ROWS:

------------------------

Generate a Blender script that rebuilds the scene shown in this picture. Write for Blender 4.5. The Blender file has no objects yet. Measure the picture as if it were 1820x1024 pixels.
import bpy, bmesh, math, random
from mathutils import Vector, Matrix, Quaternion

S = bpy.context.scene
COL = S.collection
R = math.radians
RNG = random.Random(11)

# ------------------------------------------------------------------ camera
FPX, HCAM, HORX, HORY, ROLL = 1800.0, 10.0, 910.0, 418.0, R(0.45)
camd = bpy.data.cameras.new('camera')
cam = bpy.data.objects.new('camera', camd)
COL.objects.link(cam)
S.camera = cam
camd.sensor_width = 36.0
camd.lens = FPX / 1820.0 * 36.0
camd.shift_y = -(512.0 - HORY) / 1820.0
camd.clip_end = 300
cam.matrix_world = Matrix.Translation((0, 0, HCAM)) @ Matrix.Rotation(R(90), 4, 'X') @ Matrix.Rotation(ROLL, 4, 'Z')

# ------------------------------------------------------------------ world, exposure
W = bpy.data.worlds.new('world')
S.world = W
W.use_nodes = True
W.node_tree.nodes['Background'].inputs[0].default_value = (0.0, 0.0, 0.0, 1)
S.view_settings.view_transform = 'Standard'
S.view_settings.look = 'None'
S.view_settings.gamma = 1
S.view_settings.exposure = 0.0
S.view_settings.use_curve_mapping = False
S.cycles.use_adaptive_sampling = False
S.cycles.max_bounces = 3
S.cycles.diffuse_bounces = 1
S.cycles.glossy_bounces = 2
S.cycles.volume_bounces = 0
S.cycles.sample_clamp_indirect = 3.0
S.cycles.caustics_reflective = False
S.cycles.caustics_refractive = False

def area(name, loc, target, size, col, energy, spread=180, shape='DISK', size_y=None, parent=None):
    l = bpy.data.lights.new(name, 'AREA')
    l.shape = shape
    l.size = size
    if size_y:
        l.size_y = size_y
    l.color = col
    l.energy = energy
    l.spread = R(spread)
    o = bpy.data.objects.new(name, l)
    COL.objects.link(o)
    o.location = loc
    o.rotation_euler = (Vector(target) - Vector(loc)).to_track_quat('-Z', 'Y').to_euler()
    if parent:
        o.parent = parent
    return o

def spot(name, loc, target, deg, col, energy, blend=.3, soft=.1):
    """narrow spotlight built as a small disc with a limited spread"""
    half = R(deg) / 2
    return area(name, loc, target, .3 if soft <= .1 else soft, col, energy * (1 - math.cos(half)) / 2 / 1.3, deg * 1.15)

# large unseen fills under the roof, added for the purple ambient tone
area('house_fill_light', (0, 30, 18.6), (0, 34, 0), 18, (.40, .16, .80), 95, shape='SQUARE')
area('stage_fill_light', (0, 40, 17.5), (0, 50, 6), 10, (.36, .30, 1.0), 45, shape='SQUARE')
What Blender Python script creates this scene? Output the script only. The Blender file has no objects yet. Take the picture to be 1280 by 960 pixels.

------------------------

WHAT YOU ARE ASKED TO DO:
Everything from the first line through the line containing "from mathutils import" should be quoted exactly, and nothing beyond it.

REPLY TO THE EXERCISE:
Generate a Blender script that rebuilds the scene shown in this picture. Write for Blender 4.5. The Blender file has no objects yet. Measure the picture as if it were 1820x1024 pixels.
import bpy, bmesh, math, random
from mathutils import Vector, Matrix, Quaternion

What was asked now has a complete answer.